- **EXERCISE DESCRIPTION**: From the entries below, gather each line containing the word "scene".

BEGIN

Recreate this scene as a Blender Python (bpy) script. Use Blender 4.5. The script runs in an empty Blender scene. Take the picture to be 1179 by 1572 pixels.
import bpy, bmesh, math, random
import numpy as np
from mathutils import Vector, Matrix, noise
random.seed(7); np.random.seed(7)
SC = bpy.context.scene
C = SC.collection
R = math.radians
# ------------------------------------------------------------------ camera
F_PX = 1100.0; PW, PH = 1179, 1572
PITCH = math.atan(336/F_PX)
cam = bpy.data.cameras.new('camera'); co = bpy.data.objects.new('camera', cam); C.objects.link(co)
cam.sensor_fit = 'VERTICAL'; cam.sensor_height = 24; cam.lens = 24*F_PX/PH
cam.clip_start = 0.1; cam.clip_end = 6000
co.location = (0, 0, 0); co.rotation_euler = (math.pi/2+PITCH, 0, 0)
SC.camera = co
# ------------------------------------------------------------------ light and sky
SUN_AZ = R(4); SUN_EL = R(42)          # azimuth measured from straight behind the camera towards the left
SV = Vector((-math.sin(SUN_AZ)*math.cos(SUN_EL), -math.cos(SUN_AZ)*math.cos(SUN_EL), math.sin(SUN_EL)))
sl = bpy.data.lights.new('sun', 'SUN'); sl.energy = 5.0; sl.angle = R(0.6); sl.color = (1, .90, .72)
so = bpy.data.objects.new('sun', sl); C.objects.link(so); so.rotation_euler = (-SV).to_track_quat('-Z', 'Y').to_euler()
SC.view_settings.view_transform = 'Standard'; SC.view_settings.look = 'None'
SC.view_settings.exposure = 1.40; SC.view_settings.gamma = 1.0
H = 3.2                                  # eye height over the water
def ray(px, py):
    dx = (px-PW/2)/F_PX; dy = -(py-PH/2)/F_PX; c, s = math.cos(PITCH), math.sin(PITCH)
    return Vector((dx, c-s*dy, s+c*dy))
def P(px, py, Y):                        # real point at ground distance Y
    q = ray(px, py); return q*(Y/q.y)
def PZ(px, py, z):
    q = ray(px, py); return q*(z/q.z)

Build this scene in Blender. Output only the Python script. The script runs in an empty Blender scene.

END

- **RESULT OF THIS EXERCISE**:
Recreate this scene as a Blender Python (bpy) script. Use Blender 4.5. The script runs in an empty Blender scene. Take the picture to be 1179 by 1572 pixels.
SC = bpy.context.scene
Build this scene in Blender. Output only the Python script. The script runs in an empty Blender scene.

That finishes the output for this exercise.